Gross Domestic Product (GDP), a broad measure of the health of the economy, rose a seasonally adjusted 0.6 percent, in line with forecasts and the same rate as the previous quarter.

"The increase in construction reflected higher investment in both residential and non-residential buildings," Stats NZ national accounts senior manager Gary Dunnet said.

However, service sector industries, which make up about two-thirds of the economy, grew 0.2 percent - the weakest quarterly growth in more than six years.

Consumers and tourists trimmed their spending with retail and accommodation spending falling slightly, while a slowing housing market was reflected in reduced real estate sector returns.
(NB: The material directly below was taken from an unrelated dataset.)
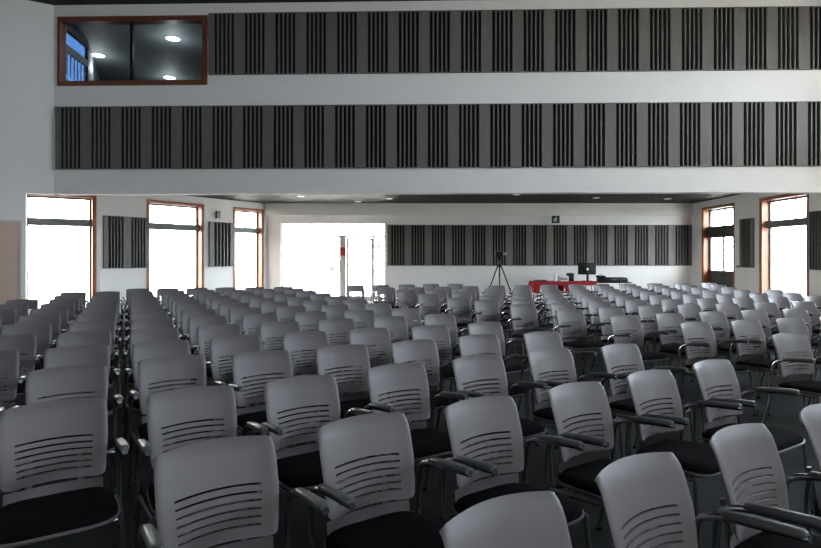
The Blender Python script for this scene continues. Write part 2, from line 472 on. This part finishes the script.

Primary industries were also softer, falling for a second quarter in a row as dry spells in some parts of the country affected dairy production.

However, there were signs that increased government spending is starting to flow through in health and social welfare spending.

The GDP-per capita, which is a measure of the country's standard of living, eased to 0.1 percent growth for the quarter

The annual growth rate was 2.5 percent, unchanged from the previous quarter.

The New Zealand dollar gained more than a third of a cent after the release.

More recent economic releases have pointed to a slowing activity with some forecasters picking that annual growth will slow to 2 percent or lower.

An economist said the data was relatively strong in the headline but softer in the detail and the outlook was uncertain, which might prompt the Reserve Bank to follow its May cut in the official cash rate (OCR) to a record low 1.5 percent, with another cut.

"The Q1 GDP result on its own may not convince the RBNZ that further stimulus is needed. However, subdued business confidence and the continued deterioration in global economic conditions may sway the RBNZ to cut the OCR (official cash rate) at least once more," ASB chief economist Nick Tuffley said.